━━━ MATERIALS PROVIDED ━━━

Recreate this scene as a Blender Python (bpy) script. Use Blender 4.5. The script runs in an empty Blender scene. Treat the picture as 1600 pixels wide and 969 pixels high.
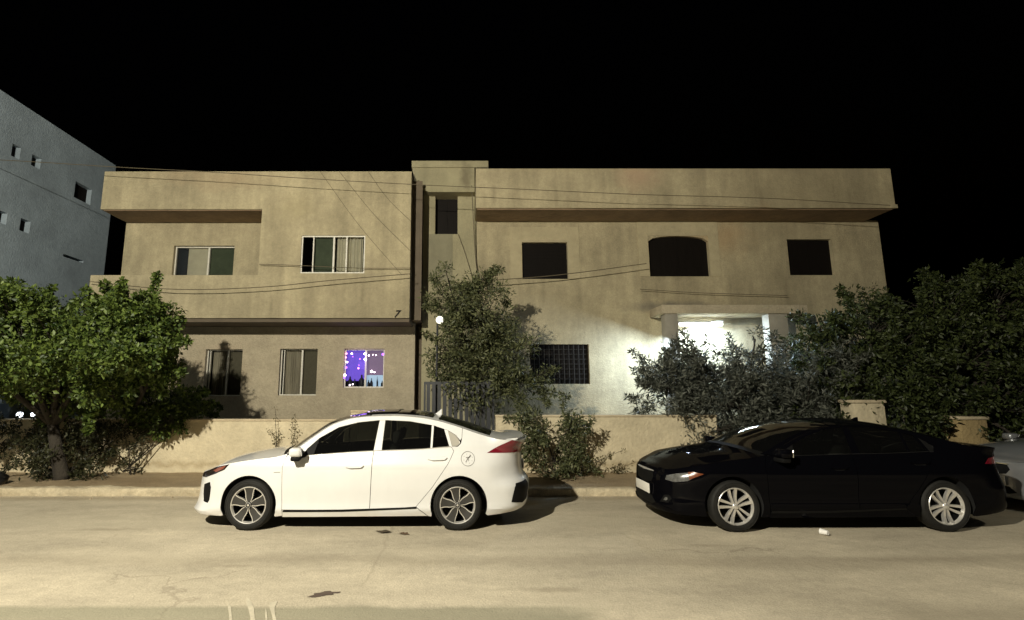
import bpy, bmesh, math, random
import numpy as np
from mathutils import Vector, Matrix
from mathutils.geometry import delaunay_2d_cdt
R=math.radians
C=bpy.context.scene.collection
scene=bpy.context.scene
# ---------------------------------------------------------------- camera, world, lamps, exposure
TH=math.atan(.16); CT,ST=math.cos(TH),math.sin(TH); CAMH=1.76
cd=bpy.data.cameras.new('camera'); cam=bpy.data.objects.new('camera',cd); C.objects.link(cam)
cam.location=(0,0,CAMH); cam.rotation_euler=(R(90)+TH,0,0)
cd.sensor_width=36; cd.lens=18; cd.shift_x=.05; cd.clip_start=.05; cd.clip_end=600
scene.camera=cam
w=bpy.data.worlds.new("World"); scene.world=w; w.use_nodes=True
nt=w.node_tree; bg=nt.nodes['Background']
sky=nt.nodes.new('ShaderNodeTexSky'); sky.sky_type='NISHITA'; sky.sun_disc=False
sky.sun_elevation=R(-5); sky.sun_rotation=R(200)
nt.links.new(sky.outputs[0],bg.inputs[0]); bg.inputs[1].default_value=.05
def lamp(name,kind,loc,energy,color,**k):
    l=bpy.data.lights.new(name,kind); l.energy=energy; l.color=color
    for a,b in k.items():
        if a!='rot': setattr(l,a,b)
    o=bpy.data.objects.new(name,l); C.objects.link(o); o.location=loc
    if 'rot' in k: o.rotation_euler=k['rot']
    return o
lamp('street_lamp_light','POINT',(-4.8,-1.6,7.0),6900,(1.0,.935,.77),shadow_soft_size=.10)
lamp('road_fill_light','SPOT',(9.5,.5,7.5),620,(1.0,.93,.75),shadow_soft_size=.12,spot_size=R(108),spot_blend=.8,rot=(R(8),0,0))  # spot added to brighten the road on the right, no lamp known there
scene.view_settings.view_transform='Standard'; scene.view_settings.look='None'
scene.view_settings.exposure=.35; scene.view_settings.gamma=1
scene.render.engine='CYCLES'
# ---------------------------------------------------------------- helpers
def at(x,y,D):
    """photo pixel -> point on the upright plane Y=D"""
    a=(x-720)/800; b=(484.5-y)/800
    t=D/(CT-b*ST); return (a*t, D, CAMH+t*(ST+b*CT))
def meta(o,label=None,cat=None,group=None,kind=None):
    if label: o['label']=label
    if cat: o['category']=cat
    if group: o['group']=group
    if kind: o['kind']=kind
    return o
def empty(name,loc,label,cat,group=None,rz=0):
    o=bpy.data.objects.new(name,None); C.objects.link(o); o.location=loc; o.rotation_euler=(0,0,rz)
    o.empty_display_size=.2
    return meta(o,label,cat,group)
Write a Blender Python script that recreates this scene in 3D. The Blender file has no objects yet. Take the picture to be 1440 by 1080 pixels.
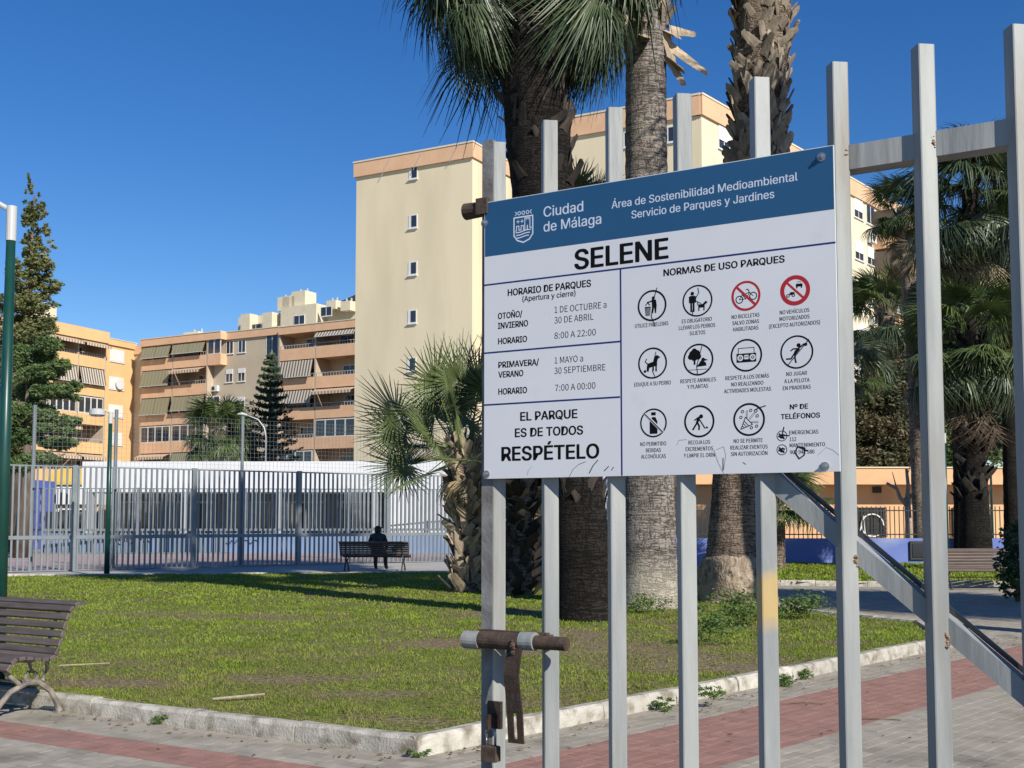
import bpy, bmesh, math, random
import numpy as np
from mathutils import Vector, Matrix, noise as mnoise

R = math.radians
rnd = random.Random(7)
nr = np.random.default_rng(11)
scene = bpy.context.scene
COL = scene.collection

# ---------------------------------------------------------------- camera
FPX = 1650.0                      # focal length in pixels of a 1440 wide picture
EYE = 1.45
TANP = 0.0717
PITCH = math.atan(TANP)
SH = 190.0 / FPX - TANP
cam_d = bpy.data.cameras.new('camera')
cam = bpy.data.objects.new('camera', cam_d)
COL.objects.link(cam)
cam.location = (0, 0, EYE)
cam.rotation_euler = (math.pi / 2 + PITCH, 0, 0)
cam_d.sensor_width = 36.0
cam_d.lens = FPX / 1440.0 * 36.0
cam_d.shift_y = SH * FPX / 1440.0
cam_d.clip_start = 0.05
cam_d.clip_end = 2000
scene.camera = cam

# ---------------------------------------------------------------- sky and sun
SUN_AZ = Vector((0.57, -0.8216))
SUN_EL = R(33)
w = bpy.data.worlds.new("World"); scene.world = w; w.use_nodes = True
wn = w.node_tree
bg = wn.nodes['Background']
sky = wn.nodes.new('ShaderNodeTexSky')
sky.sky_type = 'NISHITA'; sky.sun_disc = False
sky.sun_elevation = SUN_EL
sky.sun_rotation = math.atan2(SUN_AZ.x, SUN_AZ.y)
sky.air_density = 1.0; sky.dust_density = 0.0; sky.ozone_density = 4.0; sky.altitude = 0
hs = wn.nodes.new('ShaderNodeHueSaturation'); hs.inputs['Hue'].default_value = .511; hs.inputs['Saturation'].default_value = 1.30; hs.inputs['Value'].default_value = 1.0
wn.links.new(sky.outputs[0], hs.inputs['Color']); wn.links.new(hs.outputs[0], bg.inputs[0])
bg.inputs[1].default_value = 0.100
sun_d = bpy.data.lights.new('sun', 'SUN'); sun_d.energy = 5.0; sun_d.angle = R(0.5)
sun_d.color = (1.0, 0.94, 0.84)
sun = bpy.data.objects.new('sun', sun_d); COL.objects.link(sun)
sv = Vector((SUN_AZ.x * math.cos(SUN_EL), SUN_AZ.y * math.cos(SUN_EL), math.sin(SUN_EL)))
sun.rotation_euler = sv.to_track_quat('Z', 'Y').to_euler()
sun.location = sv * 60
scene.view_settings.view_transform = 'Standard'
scene.view_settings.look = 'None'
scene.view_settings.exposure = 0.2
scene.view_settings.gamma = 1.0
scene.view_settings.use_curve_mapping = False
scene.cycles.max_bounces = 6
scene.cycles.diffuse_bounces = 3
scene.cycles.transparent_max_bounces = 8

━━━

PROBLEM
Only the lines from the one with "Write a Blender" through the one with "COL = scene.collection" belong in your copy; retype them exactly and drop any pictures.

RESULT FOR THIS TASK
Write a Blender Python script that recreates this scene in 3D. The Blender file has no objects yet. Take the picture to be 1440 by 1080 pixels.
import bpy, bmesh, math, random
import numpy as np
from mathutils import Vector, Matrix, noise as mnoise

R = math.radians
rnd = random.Random(7)
nr = np.random.default_rng(11)
scene = bpy.context.scene
COL = scene.collection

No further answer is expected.